Introducing Diet Coke / You’re gonna drink it just for the taste of it
Posted by Sean at 01:01, July 7th, 2004What an entertainingly bonkers specimen of humanity Kim Jong-il is. It seems that he invented the hamburger, which is now providing nutrition to growing bodies at the DPRK’s universities:
North Korean leader Kim Jong Il has introduced hamburgers to his reclusive, communist country in a campaign to provide “quality” food to university students, media reported Wednesday.
The hamburgers were introduced in 2000 and dubbed “gogigyeopbbang,” Korean for “double bread with meat,” according to the June 29 edition of the North Korean state-run newspaper Minju Joson. The report was carried by South Korea’s Yonhap news agency on Wednesday.
Although reports from the isolated country have in recent years mentioned the introduction of the American fast food classic, the latest announcement seems to credit the country’s leader for their advent.
The news marks a curious development for North Korea, where U.S. consumerism is routinely reviled in the official media and people refer to the soft drink Coca Cola as the “cesspool water of American capitalism.”
Maybe that explains the last decade of famine: The Great (formerly Dear) Leader was confiscating all the produce to use in his test kitchen. And that patched-together Korean name sounds for all the world like the Académie Française screeching for everyone to say “pret à manger” instead of “fast food.”
Speaking of cesspool water that keeps you from crashing during project meetings at your people-exploiting capitalist workplace: Here in consumerist Japan, we’re part of the test market for a new Coke product called C2. It’s low-calorie but has some real sugar in it, presumably for the have-it-both-ways market. (It’s also being touted as low-carbohydrate.) My considered opinion, as someone who spent the better part of college knocking back a two-liter of Coke Classic per day without even thinking about it, is that it sucks.
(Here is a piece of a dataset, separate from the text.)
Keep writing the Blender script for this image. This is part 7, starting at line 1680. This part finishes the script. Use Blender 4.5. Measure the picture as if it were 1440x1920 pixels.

Well, okay, I guess it doesn’t taste that bad. But the combination of sugar and…Actually, I don’t know what artificial sweetener is used here. It could be cyclamate for all I know. Anyway…the combination of sugar with the fake stuff tastes vaguely molasses-y. Nothing wrong with molasses, but it’s not what I want my Coke reminding me of. Indeed, I disliked C2 so much that I thought of salvaging it by spiking it with Bacardi, as a semi-tribute to the climactic scene in Desperately Seeking Susan, in which Laurie Metcalf’s character orders rum and Tab. Then I remembered that I could safely pour half a can of Coke down the drain without sacrificing a significant portion of the day’s nutrients. I’m a wasteful bourgeois Westerner, after all.